Yen, Dollar Decline


The yen and the dollar fell the most against the euro in two weeks as U.S. President-elect Barack Obama’s pledge to spend more on the nation’s infrastructure boosted stocks and reduced the currencies’ haven appeal.

Japan’s yen also slid against the Swedish krona and the Australian dollar after House Financial Services Committee Chairman Barney Frank said Congress and the Bush administration have reached an accord on an automaker rescue, prompting speculation investors will resume carry trades. The dollar dropped the most versus the pound in more than five weeks.
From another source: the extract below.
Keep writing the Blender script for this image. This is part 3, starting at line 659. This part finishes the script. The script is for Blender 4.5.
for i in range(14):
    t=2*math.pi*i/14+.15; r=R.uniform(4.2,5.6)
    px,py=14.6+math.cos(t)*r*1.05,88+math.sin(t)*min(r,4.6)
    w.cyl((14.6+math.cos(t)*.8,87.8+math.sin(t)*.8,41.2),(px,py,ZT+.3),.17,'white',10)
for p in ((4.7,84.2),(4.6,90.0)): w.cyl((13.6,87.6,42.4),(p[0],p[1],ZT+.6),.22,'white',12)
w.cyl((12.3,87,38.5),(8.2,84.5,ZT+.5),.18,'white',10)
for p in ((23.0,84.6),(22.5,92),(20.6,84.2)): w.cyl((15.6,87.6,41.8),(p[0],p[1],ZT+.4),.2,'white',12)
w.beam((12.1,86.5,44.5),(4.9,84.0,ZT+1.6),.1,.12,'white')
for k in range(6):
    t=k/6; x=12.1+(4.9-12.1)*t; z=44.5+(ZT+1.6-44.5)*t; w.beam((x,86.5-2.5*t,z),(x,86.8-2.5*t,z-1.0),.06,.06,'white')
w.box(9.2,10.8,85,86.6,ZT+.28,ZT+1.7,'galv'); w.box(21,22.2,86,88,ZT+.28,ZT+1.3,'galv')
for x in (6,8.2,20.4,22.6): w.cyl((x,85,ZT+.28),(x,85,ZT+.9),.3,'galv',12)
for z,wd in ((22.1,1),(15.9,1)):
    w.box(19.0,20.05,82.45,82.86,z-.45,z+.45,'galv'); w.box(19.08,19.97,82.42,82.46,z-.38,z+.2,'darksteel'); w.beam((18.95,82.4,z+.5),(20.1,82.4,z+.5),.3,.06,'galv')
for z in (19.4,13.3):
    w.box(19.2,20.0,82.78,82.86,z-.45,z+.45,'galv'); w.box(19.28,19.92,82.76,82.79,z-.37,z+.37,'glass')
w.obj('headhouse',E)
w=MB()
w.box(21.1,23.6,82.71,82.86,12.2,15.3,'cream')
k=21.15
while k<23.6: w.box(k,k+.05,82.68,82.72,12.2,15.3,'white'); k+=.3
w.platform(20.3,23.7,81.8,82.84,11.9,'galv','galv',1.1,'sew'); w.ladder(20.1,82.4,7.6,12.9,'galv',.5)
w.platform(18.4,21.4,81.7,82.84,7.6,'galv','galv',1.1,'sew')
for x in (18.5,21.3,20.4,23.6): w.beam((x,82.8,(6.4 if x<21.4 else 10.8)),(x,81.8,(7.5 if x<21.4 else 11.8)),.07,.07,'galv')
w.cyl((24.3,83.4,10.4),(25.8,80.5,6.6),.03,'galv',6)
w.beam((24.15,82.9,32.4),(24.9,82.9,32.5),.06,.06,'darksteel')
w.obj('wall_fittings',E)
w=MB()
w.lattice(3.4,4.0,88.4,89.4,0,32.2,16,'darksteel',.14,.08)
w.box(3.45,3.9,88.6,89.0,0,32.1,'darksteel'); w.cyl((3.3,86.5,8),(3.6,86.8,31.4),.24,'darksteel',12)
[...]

The yen weakened 1.2 percent to 119.64 per euro at 1:21 p.m. in New York, from 118.18 on Dec. 5. It dropped as much as 2.3 percent, the biggest intraday decline since Nov. 24. The yen was little changed at 92.87 against the dollar, compared with 92.83. The euro rose 1.6 percent to $1.2920 from $1.2718, increasing as much as 1.8 percent, the most since Nov. 24.

Japan’s currency dropped 2.1 percent to 61.32 versus the Australian dollar and 3.4 percent to 11.55 against the krona on speculation investors will get back into trades in which they obtain funds in a country with low borrowing costs and buy assets where returns are higher. Japan’s 0.3 percent target rate compares with 4.25 percent in Australia and 2 percent in Sweden.

The dollar weakened as much as 2.4 percent to $1.5047 versus the pound, the biggest intraday decline since Oct. 29, as investors bought higher-yielding assets. The greenback fell 1.9 percent to 7.0877 Norwegian krone and 2 percent to 10.0975 South African rand.

The dollar gained 21 percent versus the euro and 34 percent against the pound since the end of July as a global economic slowdown prompted investors to repatriate overseas investments.

The cooling global economy is halting the spread of monetary union into eastern Europe and may lead to another year of losses for the Polish zloty, Hungarian forint and Czech koruna, according to Morgan Stanley and UBS AG.

The zloty fell 21 percent against the euro since July as Poland headed for its biggest economic slowdown in almost a decade, while Hungary turned to the World Bank, International Monetary Fund and European Union for a bailout as the forint weakened 16 percent. The koruna’s volatility almost tripled as it fell 13 percent. The two-year mandatory trial period before adopting the euro allows swings of no more than 15 percent.